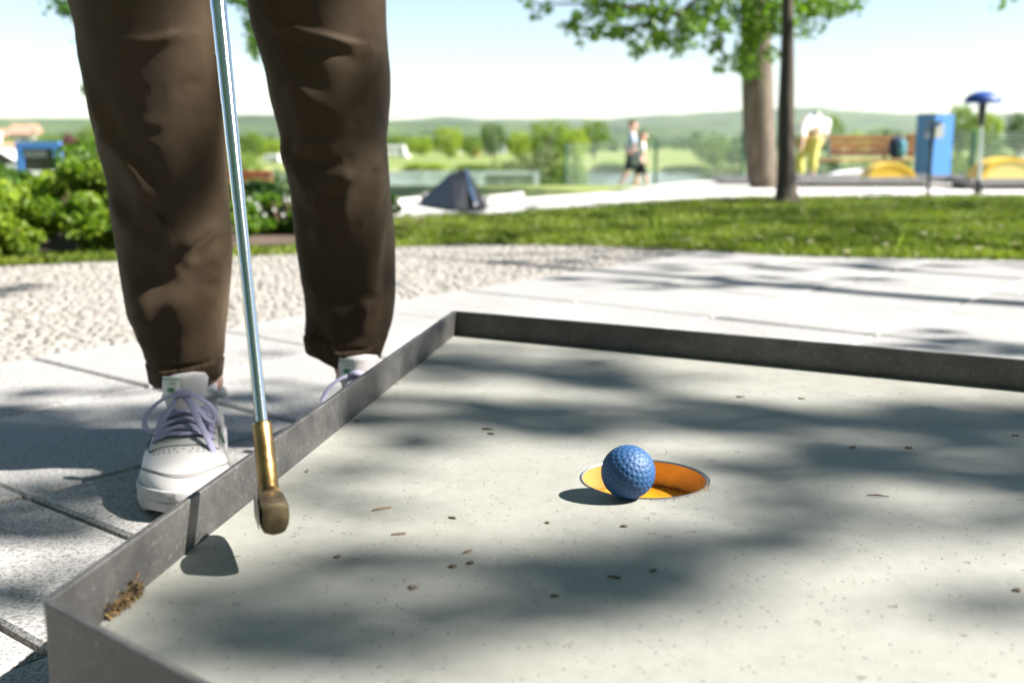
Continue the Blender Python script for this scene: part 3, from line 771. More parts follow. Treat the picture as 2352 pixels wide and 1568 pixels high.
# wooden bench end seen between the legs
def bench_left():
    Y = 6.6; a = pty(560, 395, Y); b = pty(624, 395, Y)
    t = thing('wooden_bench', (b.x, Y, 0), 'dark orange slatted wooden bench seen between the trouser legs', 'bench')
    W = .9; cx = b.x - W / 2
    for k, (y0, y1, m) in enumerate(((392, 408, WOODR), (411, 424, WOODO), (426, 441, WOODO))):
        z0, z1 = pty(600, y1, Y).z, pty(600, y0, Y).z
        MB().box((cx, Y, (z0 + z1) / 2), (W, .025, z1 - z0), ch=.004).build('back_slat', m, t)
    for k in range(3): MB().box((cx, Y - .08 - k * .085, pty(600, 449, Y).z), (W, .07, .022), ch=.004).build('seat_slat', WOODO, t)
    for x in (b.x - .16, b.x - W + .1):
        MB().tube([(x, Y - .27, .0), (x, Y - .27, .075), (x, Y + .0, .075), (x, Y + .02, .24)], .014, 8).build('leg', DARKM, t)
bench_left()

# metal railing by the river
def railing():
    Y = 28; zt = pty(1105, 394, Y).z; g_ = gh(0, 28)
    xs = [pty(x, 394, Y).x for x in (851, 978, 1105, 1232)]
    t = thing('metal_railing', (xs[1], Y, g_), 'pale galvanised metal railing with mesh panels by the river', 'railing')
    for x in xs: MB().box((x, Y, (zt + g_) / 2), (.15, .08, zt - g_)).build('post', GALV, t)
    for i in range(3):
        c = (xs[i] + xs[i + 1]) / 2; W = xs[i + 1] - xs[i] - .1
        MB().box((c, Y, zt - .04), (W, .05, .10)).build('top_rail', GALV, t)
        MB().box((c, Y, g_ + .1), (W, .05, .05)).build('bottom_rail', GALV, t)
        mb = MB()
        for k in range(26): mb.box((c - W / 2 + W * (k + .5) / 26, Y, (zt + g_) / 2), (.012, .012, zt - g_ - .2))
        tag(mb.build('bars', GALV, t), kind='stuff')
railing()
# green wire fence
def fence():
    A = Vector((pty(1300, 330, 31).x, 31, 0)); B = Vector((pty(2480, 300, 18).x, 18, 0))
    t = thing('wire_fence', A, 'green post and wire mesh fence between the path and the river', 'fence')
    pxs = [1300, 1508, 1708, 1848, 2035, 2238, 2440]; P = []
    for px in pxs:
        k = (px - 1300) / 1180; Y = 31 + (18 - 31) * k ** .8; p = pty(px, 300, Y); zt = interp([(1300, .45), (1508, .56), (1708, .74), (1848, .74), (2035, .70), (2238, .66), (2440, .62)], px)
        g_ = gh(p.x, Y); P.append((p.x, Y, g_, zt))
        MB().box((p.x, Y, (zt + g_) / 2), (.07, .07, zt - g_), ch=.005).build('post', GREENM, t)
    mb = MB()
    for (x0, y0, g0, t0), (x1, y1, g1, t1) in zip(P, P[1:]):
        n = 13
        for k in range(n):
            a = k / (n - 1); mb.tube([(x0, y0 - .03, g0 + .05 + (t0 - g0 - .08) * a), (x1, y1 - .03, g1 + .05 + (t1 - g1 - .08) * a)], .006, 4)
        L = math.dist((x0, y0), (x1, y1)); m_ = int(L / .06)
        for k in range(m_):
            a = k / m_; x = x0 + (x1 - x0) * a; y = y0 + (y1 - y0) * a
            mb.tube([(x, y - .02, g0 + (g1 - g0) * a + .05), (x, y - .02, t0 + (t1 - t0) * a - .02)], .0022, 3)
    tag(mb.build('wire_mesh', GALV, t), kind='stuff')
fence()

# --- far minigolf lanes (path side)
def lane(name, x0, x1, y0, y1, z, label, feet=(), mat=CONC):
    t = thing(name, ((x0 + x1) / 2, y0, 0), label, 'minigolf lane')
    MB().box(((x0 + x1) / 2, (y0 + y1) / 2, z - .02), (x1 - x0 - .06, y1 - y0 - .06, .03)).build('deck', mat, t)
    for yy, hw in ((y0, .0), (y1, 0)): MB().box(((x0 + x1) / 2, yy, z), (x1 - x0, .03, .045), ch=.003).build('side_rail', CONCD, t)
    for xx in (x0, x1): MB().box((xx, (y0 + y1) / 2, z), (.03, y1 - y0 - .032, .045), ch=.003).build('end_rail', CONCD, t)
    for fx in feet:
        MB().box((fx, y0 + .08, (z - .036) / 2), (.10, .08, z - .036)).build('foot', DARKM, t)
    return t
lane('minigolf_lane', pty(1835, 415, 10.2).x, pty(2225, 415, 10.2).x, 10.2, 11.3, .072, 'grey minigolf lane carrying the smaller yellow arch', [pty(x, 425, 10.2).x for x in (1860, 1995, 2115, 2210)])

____

» **Written problem**
Retype everything in the material word for word, minus pictures.

» **Task answer**
Continue the Blender Python script for this scene: part 3, from line 771. More parts follow. Treat the picture as 2352 pixels wide and 1568 pixels high.
# wooden bench end seen between the legs
def bench_left():
    Y = 6.6; a = pty(560, 395, Y); b = pty(624, 395, Y)
    t = thing('wooden_bench', (b.x, Y, 0), 'dark orange slatted wooden bench seen between the trouser legs', 'bench')
    W = .9; cx = b.x - W / 2
    for k, (y0, y1, m) in enumerate(((392, 408, WOODR), (411, 424, WOODO), (426, 441, WOODO))):
        z0, z1 = pty(600, y1, Y).z, pty(600, y0, Y).z
        MB().box((cx, Y, (z0 + z1) / 2), (W, .025, z1 - z0), ch=.004).build('back_slat', m, t)
    for k in range(3): MB().box((cx, Y - .08 - k * .085, pty(600, 449, Y).z), (W, .07, .022), ch=.004).build('seat_slat', WOODO, t)
    for x in (b.x - .16, b.x - W + .1):
        MB().tube([(x, Y - .27, .0), (x, Y - .27, .075), (x, Y + .0, .075), (x, Y + .02, .24)], .014, 8).build('leg', DARKM, t)
bench_left()

# metal railing by the river
def railing():
    Y = 28; zt = pty(1105, 394, Y).z; g_ = gh(0, 28)
    xs = [pty(x, 394, Y).x for x in (851, 978, 1105, 1232)]
    t = thing('metal_railing', (xs[1], Y, g_), 'pale galvanised metal railing with mesh panels by the river', 'railing')
    for x in xs: MB().box((x, Y, (zt + g_) / 2), (.15, .08, zt - g_)).build('post', GALV, t)
    for i in range(3):
        c = (xs[i] + xs[i + 1]) / 2; W = xs[i + 1] - xs[i] - .1
        MB().box((c, Y, zt - .04), (W, .05, .10)).build('top_rail', GALV, t)
        MB().box((c, Y, g_ + .1), (W, .05, .05)).build('bottom_rail', GALV, t)
        mb = MB()
        for k in range(26): mb.box((c - W / 2 + W * (k + .5) / 26, Y, (zt + g_) / 2), (.012, .012, zt - g_ - .2))
        tag(mb.build('bars', GALV, t), kind='stuff')
railing()
# green wire fence
def fence():
    A = Vector((pty(1300, 330, 31).x, 31, 0)); B = Vector((pty(2480, 300, 18).x, 18, 0))
    t = thing('wire_fence', A, 'green post and wire mesh fence between the path and the river', 'fence')
    pxs = [1300, 1508, 1708, 1848, 2035, 2238, 2440]; P = []
    for px in pxs:
        k = (px - 1300) / 1180; Y = 31 + (18 - 31) * k ** .8; p = pty(px, 300, Y); zt = interp([(1300, .45), (1508, .56), (1708, .74), (1848, .74), (2035, .70), (2238, .66), (2440, .62)], px)
        g_ = gh(p.x, Y); P.append((p.x, Y, g_, zt))
        MB().box((p.x, Y, (zt + g_) / 2), (.07, .07, zt - g_), ch=.005).build('post', GREENM, t)
    mb = MB()
    for (x0, y0, g0, t0), (x1, y1, g1, t1) in zip(P, P[1:]):
        n = 13
        for k in range(n):
            a = k / (n - 1); mb.tube([(x0, y0 - .03, g0 + .05 + (t0 - g0 - .08) * a), (x1, y1 - .03, g1 + .05 + (t1 - g1 - .08) * a)], .006, 4)
        L = math.dist((x0, y0), (x1, y1)); m_ = int(L / .06)
        for k in range(m_):
            a = k / m_; x = x0 + (x1 - x0) * a; y = y0 + (y1 - y0) * a
            mb.tube([(x, y - .02, g0 + (g1 - g0) * a + .05), (x, y - .02, t0 + (t1 - t0) * a - .02)], .0022, 3)
    tag(mb.build('wire_mesh', GALV, t), kind='stuff')
fence()

# --- far minigolf lanes (path side)
def lane(name, x0, x1, y0, y1, z, label, feet=(), mat=CONC):
    t = thing(name, ((x0 + x1) / 2, y0, 0), label, 'minigolf lane')
    MB().box(((x0 + x1) / 2, (y0 + y1) / 2, z - .02), (x1 - x0 - .06, y1 - y0 - .06, .03)).build('deck', mat, t)
    for yy, hw in ((y0, .0), (y1, 0)): MB().box(((x0 + x1) / 2, yy, z), (x1 - x0, .03, .045), ch=.003).build('side_rail', CONCD, t)
    for xx in (x0, x1): MB().box((xx, (y0 + y1) / 2, z), (.03, y1 - y0 - .032, .045), ch=.003).build('end_rail', CONCD, t)
    for fx in feet:
        MB().box((fx, y0 + .08, (z - .036) / 2), (.10, .08, z - .036)).build('foot', DARKM, t)
    return t
lane('minigolf_lane', pty(1835, 415, 10.2).x, pty(2225, 415, 10.2).x, 10.2, 11.3, .072, 'grey minigolf lane carrying the smaller yellow arch', [pty(x, 425, 10.2).x for x in (1860, 1995, 2115, 2210)])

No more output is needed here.